(Instructions for the task):
Within the entries below, find the portion that opens with the line containing "Continue the Blender" and closes with the line containing "V, Fc = tubes(S, 6);". Retype that portion exactly and only.

(Stored rows):
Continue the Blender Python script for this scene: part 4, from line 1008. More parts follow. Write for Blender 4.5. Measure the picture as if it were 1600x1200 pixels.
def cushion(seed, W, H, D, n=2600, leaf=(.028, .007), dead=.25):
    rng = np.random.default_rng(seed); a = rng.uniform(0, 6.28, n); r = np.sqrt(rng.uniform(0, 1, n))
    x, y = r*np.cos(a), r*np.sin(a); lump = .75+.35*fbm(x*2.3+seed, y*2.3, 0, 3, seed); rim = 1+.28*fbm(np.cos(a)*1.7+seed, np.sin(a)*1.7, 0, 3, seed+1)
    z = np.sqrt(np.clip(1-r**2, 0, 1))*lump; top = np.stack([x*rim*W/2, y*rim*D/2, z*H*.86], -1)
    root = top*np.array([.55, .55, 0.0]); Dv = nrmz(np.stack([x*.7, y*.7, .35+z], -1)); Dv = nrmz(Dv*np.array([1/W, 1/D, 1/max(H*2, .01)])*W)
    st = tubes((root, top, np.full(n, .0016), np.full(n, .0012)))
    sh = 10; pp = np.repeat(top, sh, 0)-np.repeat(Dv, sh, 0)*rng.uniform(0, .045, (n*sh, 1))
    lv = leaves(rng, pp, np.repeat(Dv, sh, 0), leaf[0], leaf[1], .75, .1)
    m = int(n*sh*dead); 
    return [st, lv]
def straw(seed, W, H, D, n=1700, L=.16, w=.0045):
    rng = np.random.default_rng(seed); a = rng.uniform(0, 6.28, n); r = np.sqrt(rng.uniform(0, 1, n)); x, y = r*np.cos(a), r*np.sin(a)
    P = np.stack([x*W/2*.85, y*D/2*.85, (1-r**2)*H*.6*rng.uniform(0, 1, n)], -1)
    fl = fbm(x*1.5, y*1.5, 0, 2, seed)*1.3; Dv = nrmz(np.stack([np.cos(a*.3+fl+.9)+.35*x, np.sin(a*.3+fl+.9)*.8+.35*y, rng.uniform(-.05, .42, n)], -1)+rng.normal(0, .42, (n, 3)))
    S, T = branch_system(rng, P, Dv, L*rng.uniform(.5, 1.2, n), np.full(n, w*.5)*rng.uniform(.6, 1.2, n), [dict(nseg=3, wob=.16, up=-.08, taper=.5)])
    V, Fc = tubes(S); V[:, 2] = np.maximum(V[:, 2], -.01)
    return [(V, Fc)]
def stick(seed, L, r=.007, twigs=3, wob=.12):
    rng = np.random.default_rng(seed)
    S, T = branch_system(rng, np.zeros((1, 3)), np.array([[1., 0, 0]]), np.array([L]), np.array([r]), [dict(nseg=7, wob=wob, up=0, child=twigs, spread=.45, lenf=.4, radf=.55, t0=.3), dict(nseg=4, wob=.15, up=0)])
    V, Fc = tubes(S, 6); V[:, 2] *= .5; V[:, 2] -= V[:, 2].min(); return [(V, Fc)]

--

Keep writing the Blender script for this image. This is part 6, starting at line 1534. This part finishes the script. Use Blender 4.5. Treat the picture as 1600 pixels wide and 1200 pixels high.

(Problem solution):
Continue the Blender Python script for this scene: part 4, from line 1008. More parts follow. Write for Blender 4.5. Measure the picture as if it were 1600x1200 pixels.
def cushion(seed, W, H, D, n=2600, leaf=(.028, .007), dead=.25):
    rng = np.random.default_rng(seed); a = rng.uniform(0, 6.28, n); r = np.sqrt(rng.uniform(0, 1, n))
    x, y = r*np.cos(a), r*np.sin(a); lump = .75+.35*fbm(x*2.3+seed, y*2.3, 0, 3, seed); rim = 1+.28*fbm(np.cos(a)*1.7+seed, np.sin(a)*1.7, 0, 3, seed+1)
    z = np.sqrt(np.clip(1-r**2, 0, 1))*lump; top = np.stack([x*rim*W/2, y*rim*D/2, z*H*.86], -1)
    root = top*np.array([.55, .55, 0.0]); Dv = nrmz(np.stack([x*.7, y*.7, .35+z], -1)); Dv = nrmz(Dv*np.array([1/W, 1/D, 1/max(H*2, .01)])*W)
    st = tubes((root, top, np.full(n, .0016), np.full(n, .0012)))
    sh = 10; pp = np.repeat(top, sh, 0)-np.repeat(Dv, sh, 0)*rng.uniform(0, .045, (n*sh, 1))
    lv = leaves(rng, pp, np.repeat(Dv, sh, 0), leaf[0], leaf[1], .75, .1)
    m = int(n*sh*dead); 
    return [st, lv]
def straw(seed, W, H, D, n=1700, L=.16, w=.0045):
    rng = np.random.default_rng(seed); a = rng.uniform(0, 6.28, n); r = np.sqrt(rng.uniform(0, 1, n)); x, y = r*np.cos(a), r*np.sin(a)
    P = np.stack([x*W/2*.85, y*D/2*.85, (1-r**2)*H*.6*rng.uniform(0, 1, n)], -1)
    fl = fbm(x*1.5, y*1.5, 0, 2, seed)*1.3; Dv = nrmz(np.stack([np.cos(a*.3+fl+.9)+.35*x, np.sin(a*.3+fl+.9)*.8+.35*y, rng.uniform(-.05, .42, n)], -1)+rng.normal(0, .42, (n, 3)))
    S, T = branch_system(rng, P, Dv, L*rng.uniform(.5, 1.2, n), np.full(n, w*.5)*rng.uniform(.6, 1.2, n), [dict(nseg=3, wob=.16, up=-.08, taper=.5)])
    V, Fc = tubes(S); V[:, 2] = np.maximum(V[:, 2], -.01)
    return [(V, Fc)]
def stick(seed, L, r=.007, twigs=3, wob=.12):
    rng = np.random.default_rng(seed)
    S, T = branch_system(rng, np.zeros((1, 3)), np.array([[1., 0, 0]]), np.array([L]), np.array([r]), [dict(nseg=7, wob=wob, up=0, child=twigs, spread=.45, lenf=.4, radf=.55, t0=.3), dict(nseg=4, wob=.15, up=0)])
    V, Fc = tubes(S, 6); V[:, 2] *= .5; V[:, 2] -= V[:, 2].min(); return [(V, Fc)]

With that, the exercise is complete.